Pauca Verba is Latin for A Few Words.

Friday, March 22, 2019

The Garden at Pontoise ~ 1877




Wednesday we looked at Pissarro's painting of The Vegetable Garden with Trees at Pontoise. Today, we're in the same springtime, the same garden, but in a different part of the property. This wonderfully lush garden must have required lots of time and effort to keep it all flowering so abundantly. 

But this garden scene is more interesting for the addition of the lady with the young child. Here, a lovely 19th century lady, dressed in a light, white dress, and holding a parasol over her head, has turned her attention to the little girl who is entertaining her with a toy trumpet.We see other toys on the ground around the child's feet.

Who are these two?
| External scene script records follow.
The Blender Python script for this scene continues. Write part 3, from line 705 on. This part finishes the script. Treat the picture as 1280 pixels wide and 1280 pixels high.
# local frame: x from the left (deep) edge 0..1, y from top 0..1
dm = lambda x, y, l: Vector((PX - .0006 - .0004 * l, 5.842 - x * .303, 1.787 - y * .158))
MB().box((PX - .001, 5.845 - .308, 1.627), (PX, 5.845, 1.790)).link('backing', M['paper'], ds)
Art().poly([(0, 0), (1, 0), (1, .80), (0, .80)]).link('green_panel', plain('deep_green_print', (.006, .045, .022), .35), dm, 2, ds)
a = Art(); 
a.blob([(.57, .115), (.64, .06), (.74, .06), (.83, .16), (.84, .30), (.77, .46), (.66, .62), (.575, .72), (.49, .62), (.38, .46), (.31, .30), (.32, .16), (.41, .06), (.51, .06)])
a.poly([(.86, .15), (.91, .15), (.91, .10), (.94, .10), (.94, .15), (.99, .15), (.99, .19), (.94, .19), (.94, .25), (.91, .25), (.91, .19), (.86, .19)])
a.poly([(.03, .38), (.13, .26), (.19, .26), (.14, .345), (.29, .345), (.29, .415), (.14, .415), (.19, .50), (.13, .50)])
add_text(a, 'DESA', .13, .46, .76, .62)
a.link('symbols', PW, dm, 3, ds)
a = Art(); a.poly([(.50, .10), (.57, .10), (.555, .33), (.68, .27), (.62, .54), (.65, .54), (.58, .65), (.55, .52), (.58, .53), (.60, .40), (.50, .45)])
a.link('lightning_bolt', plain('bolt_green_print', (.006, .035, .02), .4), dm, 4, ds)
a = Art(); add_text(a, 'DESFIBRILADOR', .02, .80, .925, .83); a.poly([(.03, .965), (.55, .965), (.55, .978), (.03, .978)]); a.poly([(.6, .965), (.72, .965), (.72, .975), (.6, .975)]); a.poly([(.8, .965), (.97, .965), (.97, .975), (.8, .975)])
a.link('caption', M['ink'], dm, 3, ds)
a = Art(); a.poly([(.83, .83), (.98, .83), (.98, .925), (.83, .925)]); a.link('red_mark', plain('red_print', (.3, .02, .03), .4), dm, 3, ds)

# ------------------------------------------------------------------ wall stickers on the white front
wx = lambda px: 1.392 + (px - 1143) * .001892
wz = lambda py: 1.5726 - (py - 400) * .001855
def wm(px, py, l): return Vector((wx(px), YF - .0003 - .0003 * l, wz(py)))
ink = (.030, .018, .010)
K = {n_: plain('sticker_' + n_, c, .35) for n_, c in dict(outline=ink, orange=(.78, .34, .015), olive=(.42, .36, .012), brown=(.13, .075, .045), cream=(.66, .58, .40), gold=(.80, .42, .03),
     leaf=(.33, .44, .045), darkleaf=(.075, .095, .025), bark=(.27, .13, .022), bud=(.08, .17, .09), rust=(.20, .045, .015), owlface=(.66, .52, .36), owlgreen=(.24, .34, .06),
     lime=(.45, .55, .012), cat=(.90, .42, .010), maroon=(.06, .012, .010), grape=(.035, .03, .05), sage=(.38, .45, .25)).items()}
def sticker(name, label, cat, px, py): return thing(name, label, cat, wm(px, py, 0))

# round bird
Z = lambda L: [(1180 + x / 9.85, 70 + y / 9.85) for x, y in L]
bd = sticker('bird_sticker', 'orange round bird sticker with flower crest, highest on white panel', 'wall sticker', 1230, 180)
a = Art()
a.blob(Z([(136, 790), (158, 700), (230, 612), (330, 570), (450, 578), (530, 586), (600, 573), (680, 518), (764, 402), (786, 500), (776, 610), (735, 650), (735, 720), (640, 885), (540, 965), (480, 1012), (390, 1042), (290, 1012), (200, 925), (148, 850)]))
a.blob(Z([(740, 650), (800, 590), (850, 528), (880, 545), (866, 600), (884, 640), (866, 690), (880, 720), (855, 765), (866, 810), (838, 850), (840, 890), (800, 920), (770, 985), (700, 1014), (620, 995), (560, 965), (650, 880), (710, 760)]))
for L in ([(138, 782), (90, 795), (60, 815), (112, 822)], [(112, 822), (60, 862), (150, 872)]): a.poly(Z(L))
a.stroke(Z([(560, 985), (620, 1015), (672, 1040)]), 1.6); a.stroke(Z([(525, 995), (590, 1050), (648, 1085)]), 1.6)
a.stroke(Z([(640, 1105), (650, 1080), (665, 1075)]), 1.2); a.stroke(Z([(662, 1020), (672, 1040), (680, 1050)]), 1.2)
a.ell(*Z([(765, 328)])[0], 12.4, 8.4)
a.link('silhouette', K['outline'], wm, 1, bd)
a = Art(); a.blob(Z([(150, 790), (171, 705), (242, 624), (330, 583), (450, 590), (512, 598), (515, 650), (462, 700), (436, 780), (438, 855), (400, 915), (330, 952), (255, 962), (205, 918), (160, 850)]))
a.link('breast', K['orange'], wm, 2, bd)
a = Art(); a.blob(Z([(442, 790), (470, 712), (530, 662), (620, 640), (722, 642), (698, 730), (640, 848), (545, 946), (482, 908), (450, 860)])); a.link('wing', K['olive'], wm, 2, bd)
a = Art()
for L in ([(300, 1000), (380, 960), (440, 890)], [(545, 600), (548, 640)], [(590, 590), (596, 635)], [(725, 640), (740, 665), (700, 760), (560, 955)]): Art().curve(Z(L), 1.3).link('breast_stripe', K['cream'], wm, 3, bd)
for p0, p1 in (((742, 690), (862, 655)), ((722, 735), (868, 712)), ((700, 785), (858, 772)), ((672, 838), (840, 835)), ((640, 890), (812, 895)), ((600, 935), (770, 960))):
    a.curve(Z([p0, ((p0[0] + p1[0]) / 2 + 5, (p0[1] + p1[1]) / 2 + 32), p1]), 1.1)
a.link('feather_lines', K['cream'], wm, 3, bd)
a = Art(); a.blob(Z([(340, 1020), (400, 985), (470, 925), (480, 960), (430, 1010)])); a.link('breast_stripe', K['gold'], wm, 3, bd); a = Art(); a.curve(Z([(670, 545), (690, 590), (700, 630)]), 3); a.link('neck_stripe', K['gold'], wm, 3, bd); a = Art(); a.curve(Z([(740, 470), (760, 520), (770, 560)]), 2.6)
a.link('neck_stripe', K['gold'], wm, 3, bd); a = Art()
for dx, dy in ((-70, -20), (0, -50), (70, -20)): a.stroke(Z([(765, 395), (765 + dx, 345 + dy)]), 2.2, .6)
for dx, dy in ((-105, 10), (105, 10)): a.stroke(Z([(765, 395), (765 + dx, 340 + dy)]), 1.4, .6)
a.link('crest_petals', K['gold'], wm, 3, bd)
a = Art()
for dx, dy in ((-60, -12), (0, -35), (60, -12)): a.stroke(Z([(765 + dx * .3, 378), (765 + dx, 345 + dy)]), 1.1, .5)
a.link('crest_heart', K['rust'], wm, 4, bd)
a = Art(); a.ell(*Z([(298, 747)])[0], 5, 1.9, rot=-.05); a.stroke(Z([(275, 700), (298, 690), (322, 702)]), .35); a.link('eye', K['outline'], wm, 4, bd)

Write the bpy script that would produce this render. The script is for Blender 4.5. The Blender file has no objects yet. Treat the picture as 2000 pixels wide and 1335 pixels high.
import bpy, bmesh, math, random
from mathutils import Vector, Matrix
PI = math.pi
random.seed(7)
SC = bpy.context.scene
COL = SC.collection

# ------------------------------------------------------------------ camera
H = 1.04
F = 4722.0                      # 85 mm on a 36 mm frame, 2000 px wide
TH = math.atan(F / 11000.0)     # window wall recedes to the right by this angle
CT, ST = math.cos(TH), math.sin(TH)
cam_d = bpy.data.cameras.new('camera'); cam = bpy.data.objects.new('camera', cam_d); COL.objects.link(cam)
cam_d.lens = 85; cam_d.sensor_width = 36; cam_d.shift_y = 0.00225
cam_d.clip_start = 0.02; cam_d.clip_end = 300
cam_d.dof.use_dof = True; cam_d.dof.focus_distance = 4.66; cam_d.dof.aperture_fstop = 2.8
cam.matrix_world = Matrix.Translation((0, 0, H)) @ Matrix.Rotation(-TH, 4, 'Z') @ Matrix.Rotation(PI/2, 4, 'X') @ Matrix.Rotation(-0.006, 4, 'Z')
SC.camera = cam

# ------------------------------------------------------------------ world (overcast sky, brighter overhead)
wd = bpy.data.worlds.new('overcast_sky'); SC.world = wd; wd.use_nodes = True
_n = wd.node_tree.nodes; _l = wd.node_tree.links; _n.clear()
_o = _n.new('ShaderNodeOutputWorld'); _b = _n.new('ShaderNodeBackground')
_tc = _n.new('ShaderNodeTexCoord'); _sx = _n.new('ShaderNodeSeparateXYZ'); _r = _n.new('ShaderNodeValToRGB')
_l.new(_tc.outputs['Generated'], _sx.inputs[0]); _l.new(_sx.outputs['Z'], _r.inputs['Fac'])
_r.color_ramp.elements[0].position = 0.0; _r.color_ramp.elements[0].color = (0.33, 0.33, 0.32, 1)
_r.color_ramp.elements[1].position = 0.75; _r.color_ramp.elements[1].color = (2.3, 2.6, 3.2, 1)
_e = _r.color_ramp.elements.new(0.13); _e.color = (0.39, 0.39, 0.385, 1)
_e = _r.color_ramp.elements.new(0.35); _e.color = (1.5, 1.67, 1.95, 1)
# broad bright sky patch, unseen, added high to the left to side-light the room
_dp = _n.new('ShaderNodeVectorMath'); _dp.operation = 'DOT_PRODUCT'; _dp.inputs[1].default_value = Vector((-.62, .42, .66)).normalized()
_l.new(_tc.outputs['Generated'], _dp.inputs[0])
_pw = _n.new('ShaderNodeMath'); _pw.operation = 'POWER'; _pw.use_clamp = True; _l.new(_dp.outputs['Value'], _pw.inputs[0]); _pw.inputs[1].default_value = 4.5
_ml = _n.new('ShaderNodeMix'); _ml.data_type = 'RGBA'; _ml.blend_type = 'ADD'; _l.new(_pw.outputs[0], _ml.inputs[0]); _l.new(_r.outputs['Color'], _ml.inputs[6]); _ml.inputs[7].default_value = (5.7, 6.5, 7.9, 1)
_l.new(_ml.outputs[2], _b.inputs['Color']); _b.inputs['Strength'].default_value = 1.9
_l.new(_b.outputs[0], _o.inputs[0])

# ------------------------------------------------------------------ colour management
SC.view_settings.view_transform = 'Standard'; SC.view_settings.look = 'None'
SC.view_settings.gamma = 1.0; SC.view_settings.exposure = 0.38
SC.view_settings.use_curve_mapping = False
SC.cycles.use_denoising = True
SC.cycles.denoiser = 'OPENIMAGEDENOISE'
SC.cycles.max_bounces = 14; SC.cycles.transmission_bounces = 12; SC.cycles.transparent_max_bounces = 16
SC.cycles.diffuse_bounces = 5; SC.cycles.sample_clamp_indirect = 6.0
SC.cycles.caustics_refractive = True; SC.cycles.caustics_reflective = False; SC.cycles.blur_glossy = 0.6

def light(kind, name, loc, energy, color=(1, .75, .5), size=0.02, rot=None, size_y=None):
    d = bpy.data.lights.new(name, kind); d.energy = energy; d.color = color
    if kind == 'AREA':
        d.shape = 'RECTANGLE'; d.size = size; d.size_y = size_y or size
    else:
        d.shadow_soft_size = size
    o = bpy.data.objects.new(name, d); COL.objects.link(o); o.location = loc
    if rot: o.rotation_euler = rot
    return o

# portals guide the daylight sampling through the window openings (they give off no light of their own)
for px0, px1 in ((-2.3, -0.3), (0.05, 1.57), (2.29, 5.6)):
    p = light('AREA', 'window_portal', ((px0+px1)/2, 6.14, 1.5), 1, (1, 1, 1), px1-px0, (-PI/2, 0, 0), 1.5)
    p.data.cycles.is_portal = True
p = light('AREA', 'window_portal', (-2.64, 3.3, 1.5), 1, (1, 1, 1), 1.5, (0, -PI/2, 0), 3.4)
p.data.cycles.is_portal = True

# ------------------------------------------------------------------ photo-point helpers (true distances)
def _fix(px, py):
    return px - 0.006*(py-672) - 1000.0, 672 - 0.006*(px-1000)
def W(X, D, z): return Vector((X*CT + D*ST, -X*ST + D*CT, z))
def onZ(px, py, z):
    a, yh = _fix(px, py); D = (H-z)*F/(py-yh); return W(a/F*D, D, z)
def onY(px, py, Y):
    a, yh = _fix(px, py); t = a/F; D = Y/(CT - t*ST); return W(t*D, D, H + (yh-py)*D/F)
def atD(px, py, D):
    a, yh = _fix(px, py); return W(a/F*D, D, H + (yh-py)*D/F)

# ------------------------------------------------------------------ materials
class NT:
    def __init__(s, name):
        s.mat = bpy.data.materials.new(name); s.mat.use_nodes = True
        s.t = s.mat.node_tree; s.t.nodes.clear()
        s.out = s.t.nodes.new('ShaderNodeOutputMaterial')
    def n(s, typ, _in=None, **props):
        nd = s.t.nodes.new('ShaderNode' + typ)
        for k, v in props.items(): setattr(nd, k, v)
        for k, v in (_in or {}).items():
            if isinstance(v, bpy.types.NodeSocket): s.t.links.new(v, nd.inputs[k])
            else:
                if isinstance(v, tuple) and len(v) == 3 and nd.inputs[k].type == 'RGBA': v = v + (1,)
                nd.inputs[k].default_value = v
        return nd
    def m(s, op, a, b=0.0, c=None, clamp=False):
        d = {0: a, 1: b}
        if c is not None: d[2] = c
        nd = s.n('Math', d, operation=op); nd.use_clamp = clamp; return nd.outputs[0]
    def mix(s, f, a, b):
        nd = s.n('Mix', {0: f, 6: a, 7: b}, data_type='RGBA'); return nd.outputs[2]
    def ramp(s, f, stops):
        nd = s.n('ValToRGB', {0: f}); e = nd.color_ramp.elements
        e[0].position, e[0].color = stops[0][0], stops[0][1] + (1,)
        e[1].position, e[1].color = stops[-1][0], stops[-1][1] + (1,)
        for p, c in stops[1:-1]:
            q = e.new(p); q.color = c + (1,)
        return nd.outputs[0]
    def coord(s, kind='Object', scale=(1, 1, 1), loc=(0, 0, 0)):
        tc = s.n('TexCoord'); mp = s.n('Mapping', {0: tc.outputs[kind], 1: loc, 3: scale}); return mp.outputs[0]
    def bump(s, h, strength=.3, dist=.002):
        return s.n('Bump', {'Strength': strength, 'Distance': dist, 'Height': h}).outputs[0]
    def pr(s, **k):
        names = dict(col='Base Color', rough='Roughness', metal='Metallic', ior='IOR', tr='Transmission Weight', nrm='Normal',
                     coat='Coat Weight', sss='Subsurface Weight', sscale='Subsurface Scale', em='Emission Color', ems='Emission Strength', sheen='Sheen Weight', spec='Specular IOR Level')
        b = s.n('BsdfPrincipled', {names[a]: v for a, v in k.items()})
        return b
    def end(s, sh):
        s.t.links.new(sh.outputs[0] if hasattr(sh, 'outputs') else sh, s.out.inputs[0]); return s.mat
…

Are they Pissarro's relatives who have served as models? Is this a nanny who has the care of the young one? It doesn't really matter. What matters is the charm and the right-ness of it all - that the woman has turned and given her complete attention to the child. If we zoomed in on the lady's face, we'd be able to see she is smiling.

I was in a diner a year or so ago when a young father came in with his five or six year old boy. Even before looking at the menu, the father opened up his laptop, creating a wall between himself and the boy, who started shredding paper napkins and heaping the scraps up into a pile. What a missed opportunity.

I was pastor to a small rural parish some years ago. Someone introduced us to an African nun who had opened a school community for AIDS orphaned children. We raised $25,000 in a short period of time and bought her the truck she needed to build a permanent building. Maybe this Lent is inviting us to do something for children.